PROBLEM DESCRIPTION => Retype only the lines from the top of the records to the line with "COL = S.collection", including that line but none of the pictures.

(Stored dataset items)
┄┄┄┄┄┄┄┄┄┄

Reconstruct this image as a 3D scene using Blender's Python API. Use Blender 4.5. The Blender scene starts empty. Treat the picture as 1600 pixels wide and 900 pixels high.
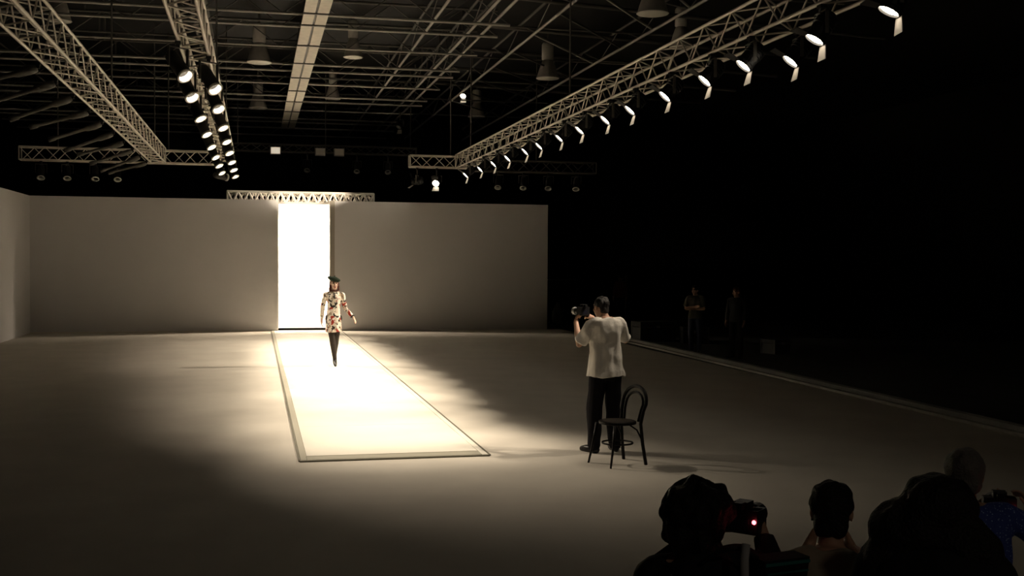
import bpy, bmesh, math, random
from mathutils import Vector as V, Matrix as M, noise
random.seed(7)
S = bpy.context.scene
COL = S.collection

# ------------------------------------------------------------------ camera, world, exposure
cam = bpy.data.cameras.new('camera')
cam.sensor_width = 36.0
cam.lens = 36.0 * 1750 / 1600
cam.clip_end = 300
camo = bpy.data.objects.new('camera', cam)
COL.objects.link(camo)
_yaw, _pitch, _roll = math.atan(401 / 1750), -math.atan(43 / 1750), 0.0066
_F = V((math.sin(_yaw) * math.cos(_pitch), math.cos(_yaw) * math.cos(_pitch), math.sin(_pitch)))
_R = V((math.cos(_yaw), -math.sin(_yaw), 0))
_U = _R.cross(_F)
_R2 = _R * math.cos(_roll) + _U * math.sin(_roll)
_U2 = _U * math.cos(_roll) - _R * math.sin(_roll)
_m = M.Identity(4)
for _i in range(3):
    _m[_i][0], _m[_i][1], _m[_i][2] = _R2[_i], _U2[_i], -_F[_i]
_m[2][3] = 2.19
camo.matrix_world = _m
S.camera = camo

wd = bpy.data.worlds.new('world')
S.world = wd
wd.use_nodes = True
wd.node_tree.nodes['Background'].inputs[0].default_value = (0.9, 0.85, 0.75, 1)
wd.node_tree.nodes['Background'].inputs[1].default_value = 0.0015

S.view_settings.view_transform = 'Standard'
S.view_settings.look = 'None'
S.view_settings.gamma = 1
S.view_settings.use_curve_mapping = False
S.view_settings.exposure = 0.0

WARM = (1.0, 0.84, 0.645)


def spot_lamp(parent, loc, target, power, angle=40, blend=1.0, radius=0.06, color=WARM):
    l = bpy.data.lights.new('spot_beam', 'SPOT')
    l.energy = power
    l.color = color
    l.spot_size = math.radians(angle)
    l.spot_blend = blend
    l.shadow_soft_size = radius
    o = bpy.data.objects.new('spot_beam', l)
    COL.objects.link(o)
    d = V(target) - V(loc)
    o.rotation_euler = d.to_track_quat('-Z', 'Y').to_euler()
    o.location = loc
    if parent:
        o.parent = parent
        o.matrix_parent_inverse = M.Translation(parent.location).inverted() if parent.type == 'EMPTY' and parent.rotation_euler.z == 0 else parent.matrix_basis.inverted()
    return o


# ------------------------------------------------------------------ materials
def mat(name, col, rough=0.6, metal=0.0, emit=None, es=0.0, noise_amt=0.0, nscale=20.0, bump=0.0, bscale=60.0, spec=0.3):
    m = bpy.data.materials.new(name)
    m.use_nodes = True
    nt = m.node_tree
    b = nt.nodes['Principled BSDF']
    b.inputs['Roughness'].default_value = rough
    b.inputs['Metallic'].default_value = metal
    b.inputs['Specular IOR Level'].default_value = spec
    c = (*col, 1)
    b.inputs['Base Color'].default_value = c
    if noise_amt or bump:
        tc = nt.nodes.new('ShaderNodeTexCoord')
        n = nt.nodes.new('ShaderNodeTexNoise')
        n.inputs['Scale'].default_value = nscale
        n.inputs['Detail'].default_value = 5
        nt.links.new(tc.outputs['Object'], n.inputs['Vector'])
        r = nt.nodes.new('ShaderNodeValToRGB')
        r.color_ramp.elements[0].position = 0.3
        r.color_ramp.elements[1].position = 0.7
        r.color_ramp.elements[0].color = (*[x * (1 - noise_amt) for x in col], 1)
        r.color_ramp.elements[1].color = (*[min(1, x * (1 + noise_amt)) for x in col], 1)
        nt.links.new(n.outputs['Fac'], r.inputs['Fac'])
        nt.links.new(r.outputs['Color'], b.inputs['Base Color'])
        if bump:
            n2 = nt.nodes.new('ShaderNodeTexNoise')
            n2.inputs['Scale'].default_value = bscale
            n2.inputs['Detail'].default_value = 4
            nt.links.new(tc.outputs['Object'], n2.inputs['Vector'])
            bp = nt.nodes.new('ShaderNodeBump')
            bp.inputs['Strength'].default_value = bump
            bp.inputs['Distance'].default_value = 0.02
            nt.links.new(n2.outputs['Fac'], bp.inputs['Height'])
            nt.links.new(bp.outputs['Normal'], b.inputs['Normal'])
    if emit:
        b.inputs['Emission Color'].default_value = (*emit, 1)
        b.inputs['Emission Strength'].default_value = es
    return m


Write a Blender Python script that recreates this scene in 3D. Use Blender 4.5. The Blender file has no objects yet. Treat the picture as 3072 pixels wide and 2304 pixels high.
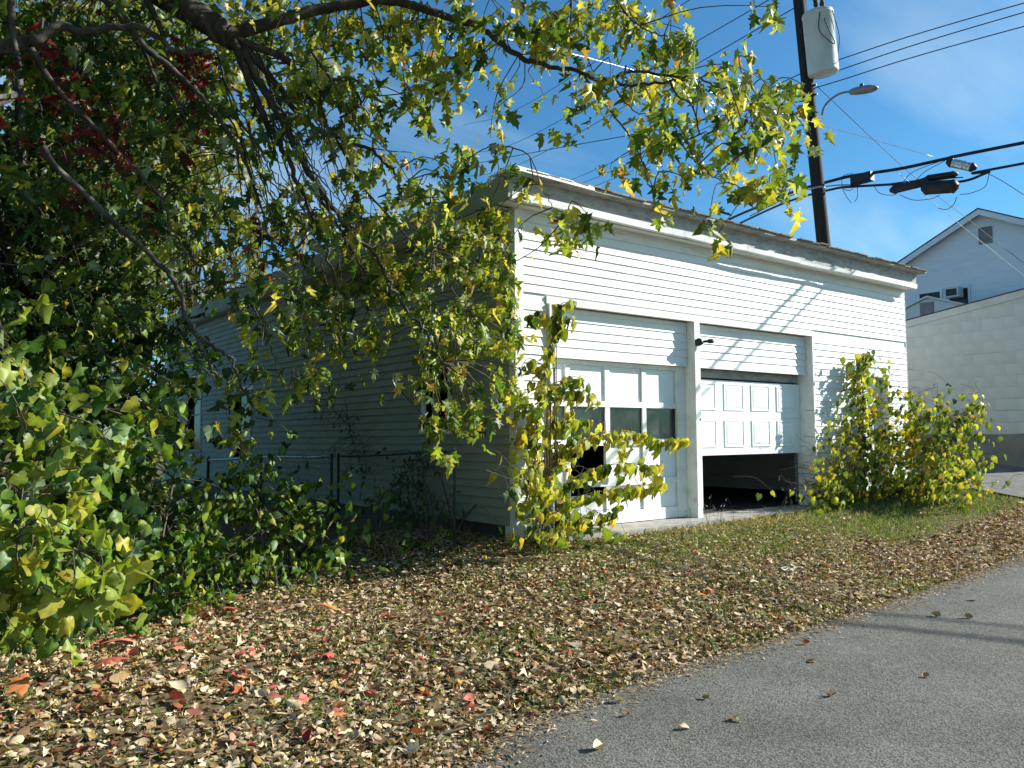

┄┄┄┄┄┄┄┄┄┄

ANSWER TO THE EXERCISE =>
Reconstruct this image as a 3D scene using Blender's Python API. Use Blender 4.5. The Blender scene starts empty. Treat the picture as 1600 pixels wide and 900 pixels high.
import bpy, bmesh, math, random
from mathutils import Vector as V, Matrix as M, noise
random.seed(7)
S = bpy.context.scene
COL = S.collection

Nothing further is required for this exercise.